Lines holding the string "Blender" are the ones to copy; find them all in the data.

### Listed records

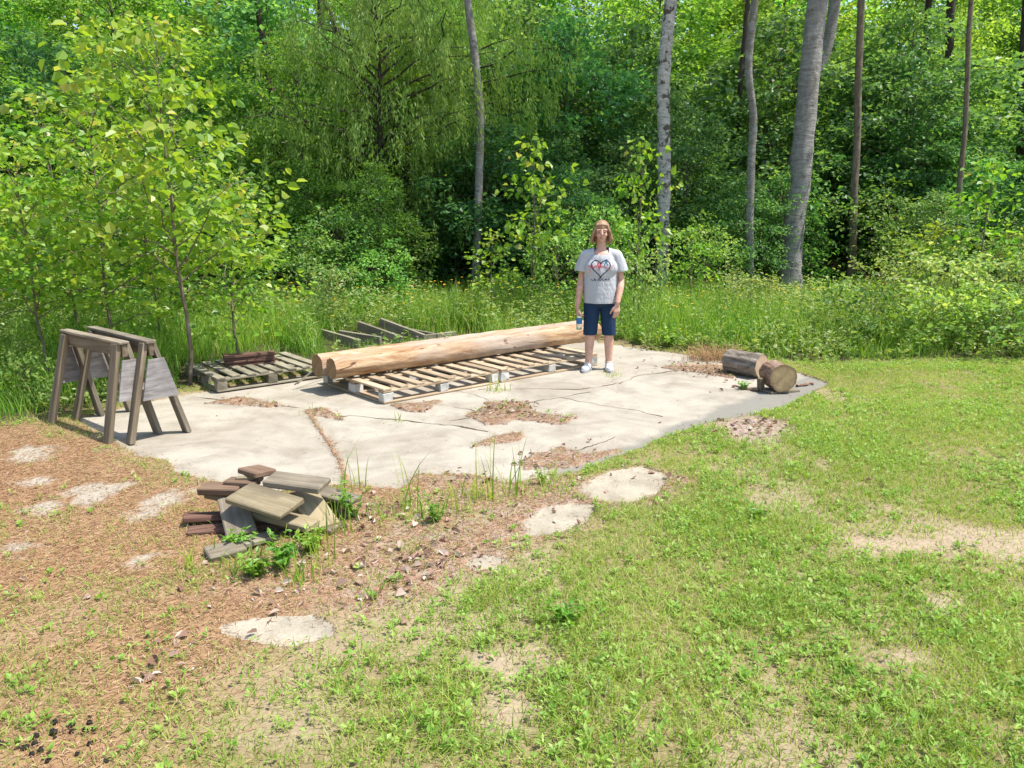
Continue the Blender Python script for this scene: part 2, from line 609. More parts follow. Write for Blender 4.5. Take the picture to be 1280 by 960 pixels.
def slab_mesh(name, poly, mat, z0, z1, jag=.0):
    bm = bmesh.new()
    P = []
    n = len(poly)
    for i in range(n):
        a, c = poly[i], poly[(i + 1) % n]
        k = max(1, int(np.hypot(*(c - a)) / .08))
        for j in range(k):
            p = a + (c - a) * j / k
            q = (fbm(np.array([p[0] * 7]), np.array([p[1] * 7]), 77)[0] - .5) * jag
            P.append((p[0] + q, p[1] + q * .7))
    top = [bm.verts.new((x, y, z1)) for x, y in P]
    bot = [bm.verts.new((x, y, z0)) for x, y in P]
    ft = bm.faces.new(top)
    bm.faces.new(bot[::-1])
    for i in range(len(P)):
        bm.faces.new((top[i - 1], bot[i - 1], bot[i], top[i]))
    bmesh.ops.recalc_face_normals(bm, faces=bm.faces)
    bmesh.ops.triangulate(bm, faces=[f for f in bm.faces if len(f.verts) > 4])
    me = bpy.data.meshes.new(name)
    bm.to_mesh(me)
    bm.free()
    me.materials.append(mat)
    return me


CONC = concrete_mat('concrete', (.275, .245, .20), (.375, .342, .288), (G(770, 562)[:2], G(965, 482)[:2]))
STONE = concrete_mat('flagstone', (.23, .205, .16), (.375, .335, .265))
pad = link('concrete_pad', slab_mesh('concrete_pad', SOLID, CONC, -.14, 0.0, .04))
tag(pad, 'cracked pale concrete pad the logs and pallets lie on', kind='structure')
SOIL = plain('crack_soil', (.10, .075, .05), .95, .1, 60, .5)


def crack(pts, wmin, wmax, seed):
    L = GP(pts)
    P = []
    for i in range(len(L) - 1):
        k = max(2, int(np.hypot(*(L[i + 1] - L[i])) / .03))
        for j in range(k):
            P.append(L[i] + (L[i + 1] - L[i]) * j / k)
    P = np.array(P)
    P = P + (np.stack([fbm(P[:, 0] * 9, P[:, 1] * 9, seed), fbm(P[:, 0] * 9, P[:, 1] * 9, seed + 5)], -1) - .5) * .07
    t = norm(np.gradient(P, axis=0))
    s = np.stack([-t[:, 1], t[:, 0]], -1)
    wd = (wmin + (wmax - wmin) * sstep(.35, .75, fbm(P[:, 0] * 6, P[:, 1] * 6, seed + 9)))[:, None] / 2
    A, B = P + s * wd, P - s * wd
    n = len(P)
    v = np.concatenate([np.c_[A, np.full(n, .003)], np.c_[B, np.full(n, .003)]])
    i = np.arange(n - 1)
    m = MB()
    m.add(v, np.stack([i, i + n, i + n + 1, i + 1], -1))
    return m.build('crack', SOIL, pad)


crack([(392, 519), (440, 520), (500, 526), (560, 531), (612, 540)], .006, .03, 3)
crack([(612, 500), (585, 492), (560, 488)], .004, .014, 13)
crack([(565, 508), (590, 512), (602, 520)], .005, .016, 19)
crack([(600, 487), (660, 486), (720, 487), (760, 482), (800, 470), (850, 462)], .004, .02, 23)
crack([(655, 505), (700, 497), (740, 490)], .004, .012, 33)
crack([(700, 497), (760, 508), (800, 514), (835, 522)], .004, .012, 37)
crack([(560, 527), (600, 520), (640, 512)], .004, .012, 43)
crack([(690, 572), (740, 558), (770, 545)], .005, .02, 47)
crack([(240, 497), (300, 502), (380, 510)], .004, .02, 53)
for (k, lab) in (('F1', 'pale flat stone just in front of the concrete pad, largest of the stepping stones'),
                 ('F2', 'pale flat stepping stone in brown litter, second from the concrete pad'),
                 ('F3', 'small half buried stepping stone at the edge of the grass'),
                 ('F4', 'long whitish stepping stone sunk in needles nearest the camera')):
    c = FLAGS[k].mean(0)
    o = link('flagstone', slab_mesh('flagstone', (FLAGS[k] - c) * 1.12, STONE, -.08, .004, .05), None, (c[0], c[1], 0))
    tag(o, lab, 'stepping stone', 'stepping stones in front of the concrete pad')


# ------------------------------------------------------------------ boxes / boards
def board_mesh(name, sx, sy, sz, mat, bev=.004, warp=0.0, seed=0):
    bm = bmesh.new()
    bmesh.ops.create_cube(bm, size=1)
    for v in bm.verts:
        v.co = Vector((v.co.x * sx, v.co.y * sy, v.co.z * sz))
    r = np.random.default_rng(seed)
    for v in bm.verts:
        v.co += Vector(r.uniform(-1, 1, 3)) * min(sx, sy, sz) * .09
    if bev: bmesh.ops.bevel(bm, geom=bm.edges[:], offset=bev, segments=1, affect='EDGES')
    me = bpy.data.meshes.new(name)
    bm.to_mesh(me)
    bm.free()
    me.materials.append(mat)
    return me


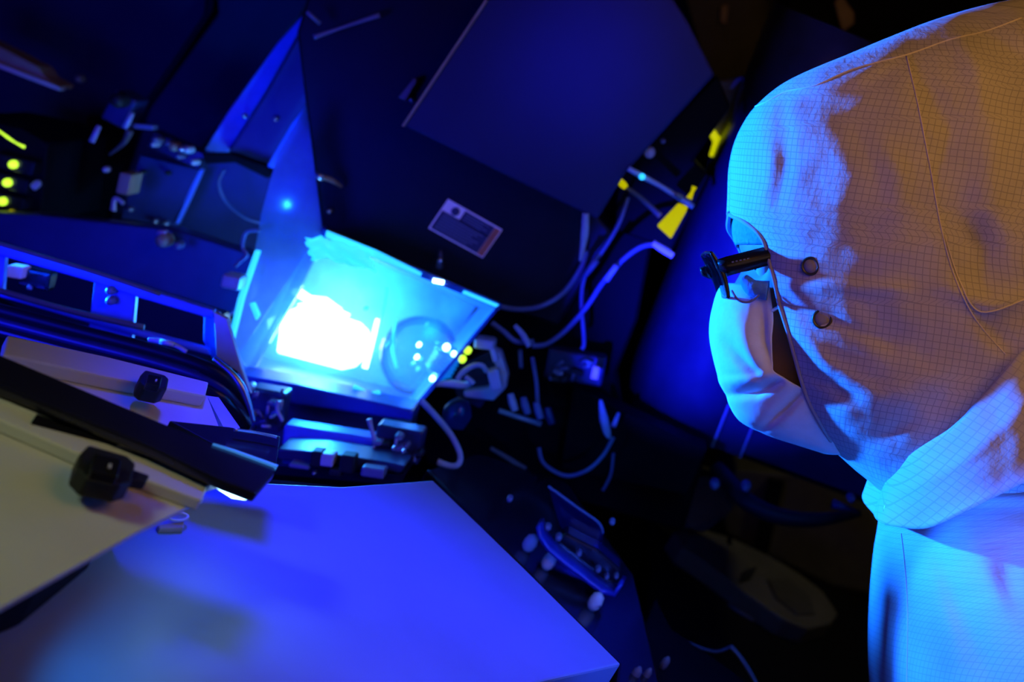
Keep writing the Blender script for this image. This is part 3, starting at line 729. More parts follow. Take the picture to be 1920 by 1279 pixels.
G().pp([(262, 290), (375, 318), (330, 425), (225, 410)], 1.80, .02).build('plate', 'navy', bp_, bevel=.002)
for u, v in ((272, 322), (318, 324), (248, 392), (295, 414), (315, 418)): disc(u, v, 1.795, 5, .012).build('screw', 'steel' if v > 380 else 'rubber', bp_, smooth=True)
one('slim_cable', tubeY([(10, 402, 1.68), (90, 405, 1.68), (170, 418, 1.68), (300, 442, 1.66), (420, 470, 1.64)], 3), 'cable', 'thin cable running along the dark shelf at the left', 'cable', smooth=True)
# dark shelf
sh = root('shelf_deck', 220, 500, 1.6, 'dark blue shelf behind the rail with rectangular cutouts', 'shelf')
G().pp([(-100, 395), (60, 402), (240, 420), (330, 430), (480, 478), (470, 560), (420, 600), (-100, 450)], 1.62, .03).build('deck', 'navy', sh, bevel=.003)
G().pp([(-100, 430), (420, 590), (430, 680), (-100, 570)], 1.60, .02).build('apron', 'black', sh)
cn = root('round_connector', 313, 443, 1.6, 'pinkish round connector lying on the dark blue shelf', 'connector')
disc(316, 448, 1.59, 14, .03).build('body', 'tan', cn, smooth=True)
tubeY([(296, 436, 1.59), (312, 440, 1.59)], [6, 9]).build('plug', 'cablepale', cn, smooth=True)
disc(341, 458, 1.59, 8, .02).build('cap', 'cable', cn, smooth=True)
one('corner_block', obox(432, 530, 1.56, 36, 26, .03, 12), 'bluepanel', 'small bright cyan block against the left side of the glowing chamber', 'block', bevel=.003)
one('coiled_wire', tubeY([(486, 432, 1.57), (462, 436, 1.57), (454, 462, 1.57), (462, 478, 1.57), (450, 490, 1.57), (440, 500, 1.57)], 4), 'cable', 'coiled blue wire beside the hazy sheet', 'wire', smooth=True)
# ================================================================== RAIL WITH CUTOUTS
rl = root('mounting_rail', 200, 560, 1.3, 'blue metal rail with rectangular cutouts, running down to the glowing chamber', 'rail')
g = G()
g.pp([(-60, 440), (0, 458), (180, 512), (400, 582), (400, 600), (250, 556), (175, 530), (0, 480), (-60, 465)], 1.30, .012)
g.pp([(-60, 530), (0, 545), (170, 594), (250, 618), (390, 655), (395, 668), (245, 628), (165, 606), (0, 558), (-60, 545)], 1.30, .012)
g.pp([(178, 512), (255, 540), (246, 642), (164, 622)], 1.305, .010)
g.pp([(382, 578), (410, 586), (430, 664), (440, 690), (400, 680), (380, 640)], 1.305, .010)
g.pp([(-60, 450), (10, 470), (4, 548), (-60, 530)], 1.305, .010)
g.build('rail_plate', 'bluetint', rl, bevel=.002)
for v in (543, 562): 
    disc(212, v, 1.298, 9, .012).build('hole_ring', 'cable', rl, smooth=True)
tubeY([(-20, 452, 1.29), (160, 505, 1.29), (300, 552, 1.29)], 4).build('tan_edge', 'grey', rl, smooth=True)
tubeY([(-20, 540, 1.29), (140, 585, 1.29), (270, 614, 1.29)], 6).build('tan_edge', 'grey', rl, smooth=True)
md = root('white_module', 30, 515, 1.36, 'small white and black module seen through the left cutout of the rail', 'module')
obox(26, 511, 1.35, 32, 22, .02, 10).build('white_cap', 'labelw', md, bevel=.002)
obox(62, 525, 1.36, 60, 36, .02, 12).build('module_body', 'blackgloss', md, bevel=.003)
tubeY([(52, 538, 1.345), (60, 541, 1.345)], [5, 4]).build('button', 'cablepale', md, smooth=True)
one('end_plate', G().pp([(400, 585), (425, 598), (452, 690), (470, 740), (448, 700), (405, 668)], 1.29, .008), 'bluepanel', 'pale blue end plate where the rail meets the glowing chamber', 'plate', bevel=.001)
gl_ = root('pale_connector', 312, 640, 1.24, 'pale yellow and white connector lying beneath the rail', 'connector')
tubeY([(278, 637, 1.24), (300, 640, 1.24), (330, 648, 1.24), (350, 660, 1.24)], [4, 6, 5, 4]).build('body', 'cablepale', gl_, smooth=True)
tubeY([(300, 640, 1.232), (326, 646, 1.232)], [5, 5]).build('yellow_band', 'tray', gl_, smooth=True)
# dark twin guide bars below the rail
gb = root('guide_bar', 200, 640, 1.2, 'long dark guide bar with fine blue edges below the rail', 'guide bar')
for k, (o, r, m) in enumerate(((0, 13, 'black'), (22, 9, 'navy'), (40, 12, 'blackgloss'))):
    tubeY([(-80, 560 + o, 1.24), (120, 613 + o, 1.24), (300, 660 + o, 1.24), (400, 695 + o, 1.24), (440, 730 + o, 1.25), (462, 775 + o * .6, 1.27)], r).build('bar', m, gb, smooth=True)
one('chrome_hose', tubeY([(400, 672, 1.22), (432, 698, 1.22), (452, 724, 1.22), (466, 758, 1.22), (476, 792, 1.22)], [4, 6, 8, 6, 4]), 'steel', 'shiny bent hose at the lower left corner of the glowing chamber', 'hose', smooth=True)
# ================================================================== TRAYS AND BARS (lying above the table)
def pz(pts, z, th, g=None): return (g or G()).prism([PZ(a, b, z) for a, b in pts], (0, 0, -th))
ut = root('equipment_tray', 200, 720, 1.05, 'upper white tray under the rail, lit purple-blue, with a small dark clip', 'tray')
WL[ut.name] = PZ(200, 740, 1.0); ut.location = WL[ut.name]
pz([(8, 640), (20, 655), (200, 702), (388, 742), (410, 800), (420, 812), (280, 800), (0, 700)], 1.036, .004).build('tray_sheet', 'tray', ut)
pz([(14, 628), (200, 668), (392, 716), (386, 742), (200, 706), (6, 664)], 1.046, .010).build('rim', 'tray', ut, bevel=.0015)
pz([(388, 742), (410, 745), (450, 802), (425, 812)], 1.035, .02).build('end_face', 'bluepanel', ut)
def clip(u, v, z, s, ang, par, jaw=True):
    a = R(ang); c, s_ = math.cos(a), math.sin(a); q = lambda x, y: (u + (x * c - y * s_) * s, v + (x * s_ + y * c) * s)
    b = pz([q(-28, -6), (q(-22, -16)), q(18, -14), q(28, -8), q(28, 10), q(18, 16), q(-16, 16), q(-28, 8)], z + .012, .012).build('clip', 'rubber', par, bevel=.0015)
    pz([q(-14, -9), q(14, -9), q(14, 9), q(-14, 9)], z + .018, .006).build('clip_pad', 'goggle', b, bevel=.001)
    pz([q(2, -2), q(5, -2), q(5, 2), q(2, 2)], z + .0185, .0008).build('clip_pin', 'cablepale', b)
    if jaw: pz([q(26, -2), q(44, 0), q(42, 7), q(26, 8)], z + .008, .006).build('clip_jaw', 'rubber', b, bevel=.001)
clip(290, 712, 1.046, .95, 12, ut, False)
pz([(60, 700), (400, 800), (360, 840), (40, 730)], 1.032, .031).build('tray_block', 'blackmatte', ut)
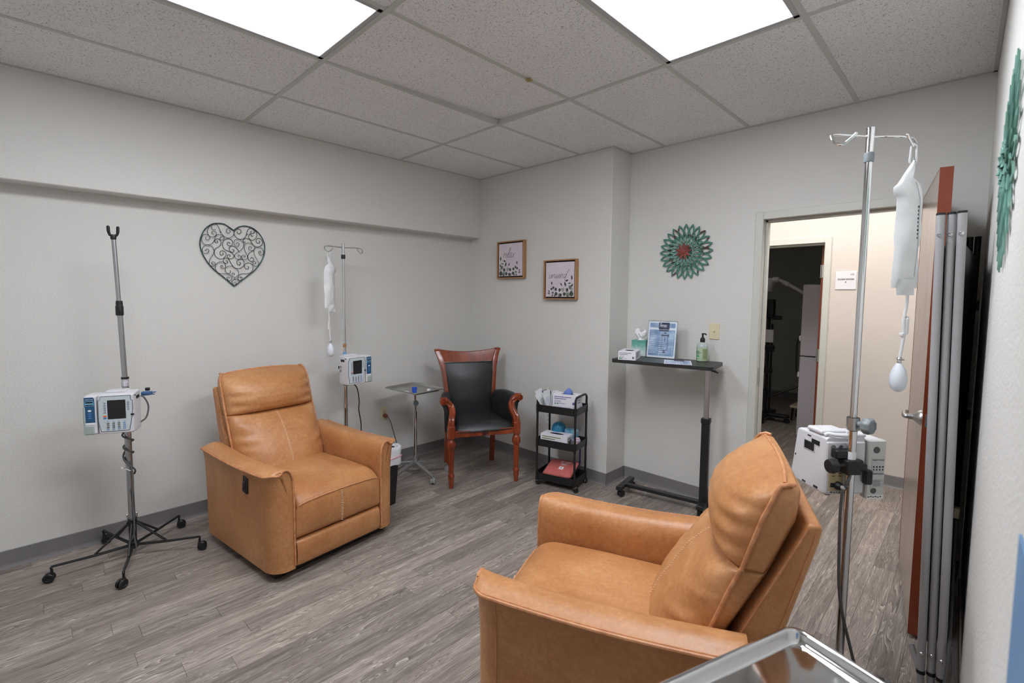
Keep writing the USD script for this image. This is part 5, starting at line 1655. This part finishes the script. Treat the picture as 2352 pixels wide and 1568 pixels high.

######

* **Final result**
Continue the Blender Python script for this scene: part 2, from line 609. More parts follow. Write for Blender 4.5. Take the picture to be 1280 by 960 pixels.
Keep writing the Blender script for this image. This is part 3, starting at line 729. More parts follow. Take the picture to be 1920 by 1279 pixels.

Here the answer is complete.